Adding dependencies is not automatic in OCaml. For example, you might have yaml already installed and your dune file might add it in a libraries field, but you need to add it to your dune-project's description of the opam file. This means other people who might not have it installed will get it whenever they try and install your library.

The :with-test flag tells opam that unless specified this dependency does not need to be installed in order to use the package. Another similar flag is :with-doc for documentation only dependencies.

The dune-project file also supports version constraints on the dependencies. Here, yaml must be version 2.1.0. The dune documentation does a great job explaining what's available.

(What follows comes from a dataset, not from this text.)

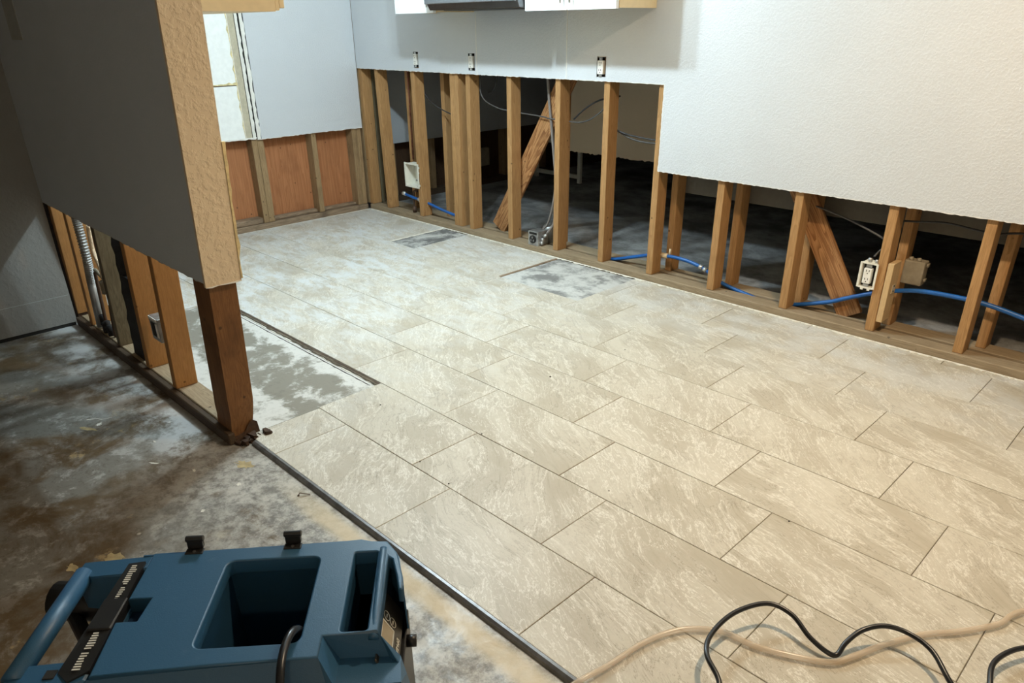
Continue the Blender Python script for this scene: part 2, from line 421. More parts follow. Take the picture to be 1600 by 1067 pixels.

Note that sometimes you need an escape-hatch as the specification in dune-project for opam files is not as flexible as an opam file - for this you should use the templates to include things like pin-depends to add unreleased packages. This website uses a template in order to use unreleased versions of packages -- remember they still need to be dependencies in the opam file as well as pin-depends.

Next steps

The simple project above should be enough to get you started with building OCaml projects outlining the most important features like directory structure, dune files and opam files. There are multiple next steps you can take, here are just a few:

Real World Examples

Many of the community libraries use dune and opam to build their projects - cstruct and alcotest are just two of many for example.

Dune itself use the dune-project approach of generating opam files.